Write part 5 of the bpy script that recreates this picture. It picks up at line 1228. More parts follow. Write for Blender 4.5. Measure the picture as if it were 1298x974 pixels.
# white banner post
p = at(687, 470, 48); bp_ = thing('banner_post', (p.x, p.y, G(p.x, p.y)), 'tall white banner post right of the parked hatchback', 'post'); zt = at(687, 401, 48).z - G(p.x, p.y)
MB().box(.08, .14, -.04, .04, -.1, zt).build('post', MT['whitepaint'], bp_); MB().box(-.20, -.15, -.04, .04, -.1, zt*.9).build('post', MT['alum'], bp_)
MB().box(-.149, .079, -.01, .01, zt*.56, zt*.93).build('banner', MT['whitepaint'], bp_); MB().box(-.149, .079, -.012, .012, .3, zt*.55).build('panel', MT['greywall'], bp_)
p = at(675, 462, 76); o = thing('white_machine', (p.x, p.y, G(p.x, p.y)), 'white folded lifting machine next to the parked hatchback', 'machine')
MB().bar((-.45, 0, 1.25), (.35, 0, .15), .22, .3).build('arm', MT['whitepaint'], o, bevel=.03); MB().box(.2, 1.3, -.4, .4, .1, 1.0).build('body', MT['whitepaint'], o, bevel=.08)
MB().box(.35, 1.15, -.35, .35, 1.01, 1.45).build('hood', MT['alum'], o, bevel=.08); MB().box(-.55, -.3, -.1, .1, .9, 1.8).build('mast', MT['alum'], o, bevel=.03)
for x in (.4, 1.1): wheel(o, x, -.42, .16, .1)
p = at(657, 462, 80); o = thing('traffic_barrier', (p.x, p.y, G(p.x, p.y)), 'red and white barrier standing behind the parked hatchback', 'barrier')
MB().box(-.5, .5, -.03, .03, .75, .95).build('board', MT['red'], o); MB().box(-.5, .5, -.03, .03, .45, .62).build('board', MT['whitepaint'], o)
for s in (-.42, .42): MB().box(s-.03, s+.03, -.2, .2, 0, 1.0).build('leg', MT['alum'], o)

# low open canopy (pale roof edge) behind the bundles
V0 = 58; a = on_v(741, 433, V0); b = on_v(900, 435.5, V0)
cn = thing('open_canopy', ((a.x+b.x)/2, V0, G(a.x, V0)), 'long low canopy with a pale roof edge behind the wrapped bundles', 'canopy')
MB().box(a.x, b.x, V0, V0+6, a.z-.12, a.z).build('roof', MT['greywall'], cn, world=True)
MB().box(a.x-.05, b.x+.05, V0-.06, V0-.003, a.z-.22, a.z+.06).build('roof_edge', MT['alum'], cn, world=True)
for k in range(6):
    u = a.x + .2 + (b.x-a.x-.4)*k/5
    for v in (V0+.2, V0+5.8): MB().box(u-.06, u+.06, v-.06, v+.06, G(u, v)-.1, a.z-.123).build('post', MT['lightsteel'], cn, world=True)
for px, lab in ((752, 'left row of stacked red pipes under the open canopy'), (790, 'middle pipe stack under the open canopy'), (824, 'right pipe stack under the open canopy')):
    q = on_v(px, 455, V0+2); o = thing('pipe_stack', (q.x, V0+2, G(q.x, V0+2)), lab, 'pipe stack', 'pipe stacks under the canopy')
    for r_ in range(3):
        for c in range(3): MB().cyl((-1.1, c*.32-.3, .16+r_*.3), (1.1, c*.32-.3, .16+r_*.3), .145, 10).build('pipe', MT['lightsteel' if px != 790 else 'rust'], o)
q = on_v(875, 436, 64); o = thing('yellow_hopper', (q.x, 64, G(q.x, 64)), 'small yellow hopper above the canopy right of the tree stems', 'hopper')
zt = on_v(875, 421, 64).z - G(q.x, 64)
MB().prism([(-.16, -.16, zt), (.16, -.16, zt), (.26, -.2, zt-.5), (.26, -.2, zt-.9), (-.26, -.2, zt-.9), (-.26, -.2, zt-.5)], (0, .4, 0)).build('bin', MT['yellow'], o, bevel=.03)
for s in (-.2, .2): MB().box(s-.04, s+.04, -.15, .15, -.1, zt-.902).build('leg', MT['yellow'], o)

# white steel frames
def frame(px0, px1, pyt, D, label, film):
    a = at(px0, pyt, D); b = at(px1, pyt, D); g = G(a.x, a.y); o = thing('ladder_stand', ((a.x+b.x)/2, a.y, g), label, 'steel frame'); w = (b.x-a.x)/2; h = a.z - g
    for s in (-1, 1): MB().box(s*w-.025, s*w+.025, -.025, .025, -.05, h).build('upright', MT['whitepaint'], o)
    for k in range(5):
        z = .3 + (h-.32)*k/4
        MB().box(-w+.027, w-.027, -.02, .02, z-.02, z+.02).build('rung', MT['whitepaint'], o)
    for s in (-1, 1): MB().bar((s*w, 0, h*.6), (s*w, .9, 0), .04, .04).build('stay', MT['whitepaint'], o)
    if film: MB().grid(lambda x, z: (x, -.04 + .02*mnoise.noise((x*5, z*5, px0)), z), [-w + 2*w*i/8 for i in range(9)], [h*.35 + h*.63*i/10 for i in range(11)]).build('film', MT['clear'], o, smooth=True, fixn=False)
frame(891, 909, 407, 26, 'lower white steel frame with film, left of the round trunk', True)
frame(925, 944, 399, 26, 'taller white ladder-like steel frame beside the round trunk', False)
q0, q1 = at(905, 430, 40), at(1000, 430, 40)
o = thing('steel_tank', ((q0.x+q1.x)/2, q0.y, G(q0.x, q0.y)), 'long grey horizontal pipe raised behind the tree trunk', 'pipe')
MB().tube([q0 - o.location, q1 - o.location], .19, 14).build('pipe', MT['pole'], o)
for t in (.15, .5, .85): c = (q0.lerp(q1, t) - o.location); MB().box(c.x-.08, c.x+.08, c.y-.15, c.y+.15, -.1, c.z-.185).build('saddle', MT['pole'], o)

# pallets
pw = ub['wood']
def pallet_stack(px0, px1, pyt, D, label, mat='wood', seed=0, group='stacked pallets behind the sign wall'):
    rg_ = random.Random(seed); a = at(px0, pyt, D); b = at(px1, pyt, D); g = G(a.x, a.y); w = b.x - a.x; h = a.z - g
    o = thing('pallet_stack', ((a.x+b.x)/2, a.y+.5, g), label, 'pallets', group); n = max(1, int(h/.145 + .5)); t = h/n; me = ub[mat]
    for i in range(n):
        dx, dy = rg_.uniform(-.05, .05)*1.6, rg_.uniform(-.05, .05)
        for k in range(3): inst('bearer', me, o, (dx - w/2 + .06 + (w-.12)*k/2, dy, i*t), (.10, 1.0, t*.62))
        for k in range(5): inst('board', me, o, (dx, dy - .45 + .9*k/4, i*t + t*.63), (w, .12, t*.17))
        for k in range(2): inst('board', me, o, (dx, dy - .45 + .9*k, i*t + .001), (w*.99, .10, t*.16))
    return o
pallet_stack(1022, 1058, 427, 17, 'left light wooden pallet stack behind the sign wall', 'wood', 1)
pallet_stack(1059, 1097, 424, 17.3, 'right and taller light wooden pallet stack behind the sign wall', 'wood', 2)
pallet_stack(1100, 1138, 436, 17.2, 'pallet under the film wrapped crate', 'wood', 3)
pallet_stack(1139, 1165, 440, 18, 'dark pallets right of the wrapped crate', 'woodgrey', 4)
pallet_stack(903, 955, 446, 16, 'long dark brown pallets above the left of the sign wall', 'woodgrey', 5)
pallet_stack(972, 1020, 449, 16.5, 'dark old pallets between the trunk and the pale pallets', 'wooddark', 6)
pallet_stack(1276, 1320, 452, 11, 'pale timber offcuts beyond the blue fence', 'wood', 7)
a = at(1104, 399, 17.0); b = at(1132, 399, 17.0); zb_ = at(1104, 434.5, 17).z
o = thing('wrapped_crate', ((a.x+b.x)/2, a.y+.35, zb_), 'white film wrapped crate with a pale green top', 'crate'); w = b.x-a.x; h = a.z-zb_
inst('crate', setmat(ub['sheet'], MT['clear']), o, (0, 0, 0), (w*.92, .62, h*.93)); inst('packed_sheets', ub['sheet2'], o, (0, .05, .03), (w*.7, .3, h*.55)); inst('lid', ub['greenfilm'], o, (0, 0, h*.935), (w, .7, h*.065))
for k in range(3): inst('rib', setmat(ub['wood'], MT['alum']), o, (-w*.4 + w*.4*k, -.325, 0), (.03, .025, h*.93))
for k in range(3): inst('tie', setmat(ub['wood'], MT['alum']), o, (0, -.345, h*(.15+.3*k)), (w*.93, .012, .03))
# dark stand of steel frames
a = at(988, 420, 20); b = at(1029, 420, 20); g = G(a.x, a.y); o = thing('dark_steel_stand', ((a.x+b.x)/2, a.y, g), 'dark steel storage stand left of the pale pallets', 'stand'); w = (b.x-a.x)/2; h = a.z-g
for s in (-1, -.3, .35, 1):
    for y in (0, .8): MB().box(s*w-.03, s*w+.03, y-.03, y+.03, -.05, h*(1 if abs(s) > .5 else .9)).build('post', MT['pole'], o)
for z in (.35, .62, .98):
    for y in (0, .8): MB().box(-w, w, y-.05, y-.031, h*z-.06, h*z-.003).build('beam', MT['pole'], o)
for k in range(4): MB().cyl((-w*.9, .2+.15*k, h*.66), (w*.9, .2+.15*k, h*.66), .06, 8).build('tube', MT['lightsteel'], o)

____

## Exercise
Quote exactly the lines running from the start of the listing above through the line where "1.0).build('leg', MT['alum'], o)" is found, and output no other lines.

## Solution below
Write part 5 of the bpy script that recreates this picture. It picks up at line 1228. More parts follow. Write for Blender 4.5. Measure the picture as if it were 1298x974 pixels.
# white banner post
p = at(687, 470, 48); bp_ = thing('banner_post', (p.x, p.y, G(p.x, p.y)), 'tall white banner post right of the parked hatchback', 'post'); zt = at(687, 401, 48).z - G(p.x, p.y)
MB().box(.08, .14, -.04, .04, -.1, zt).build('post', MT['whitepaint'], bp_); MB().box(-.20, -.15, -.04, .04, -.1, zt*.9).build('post', MT['alum'], bp_)
MB().box(-.149, .079, -.01, .01, zt*.56, zt*.93).build('banner', MT['whitepaint'], bp_); MB().box(-.149, .079, -.012, .012, .3, zt*.55).build('panel', MT['greywall'], bp_)
p = at(675, 462, 76); o = thing('white_machine', (p.x, p.y, G(p.x, p.y)), 'white folded lifting machine next to the parked hatchback', 'machine')
MB().bar((-.45, 0, 1.25), (.35, 0, .15), .22, .3).build('arm', MT['whitepaint'], o, bevel=.03); MB().box(.2, 1.3, -.4, .4, .1, 1.0).build('body', MT['whitepaint'], o, bevel=.08)
MB().box(.35, 1.15, -.35, .35, 1.01, 1.45).build('hood', MT['alum'], o, bevel=.08); MB().box(-.55, -.3, -.1, .1, .9, 1.8).build('mast', MT['alum'], o, bevel=.03)
for x in (.4, 1.1): wheel(o, x, -.42, .16, .1)
p = at(657, 462, 80); o = thing('traffic_barrier', (p.x, p.y, G(p.x, p.y)), 'red and white barrier standing behind the parked hatchback', 'barrier')
MB().box(-.5, .5, -.03, .03, .75, .95).build('board', MT['red'], o); MB().box(-.5, .5, -.03, .03, .45, .62).build('board', MT['whitepaint'], o)
for s in (-.42, .42): MB().box(s-.03, s+.03, -.2, .2, 0, 1.0).build('leg', MT['alum'], o)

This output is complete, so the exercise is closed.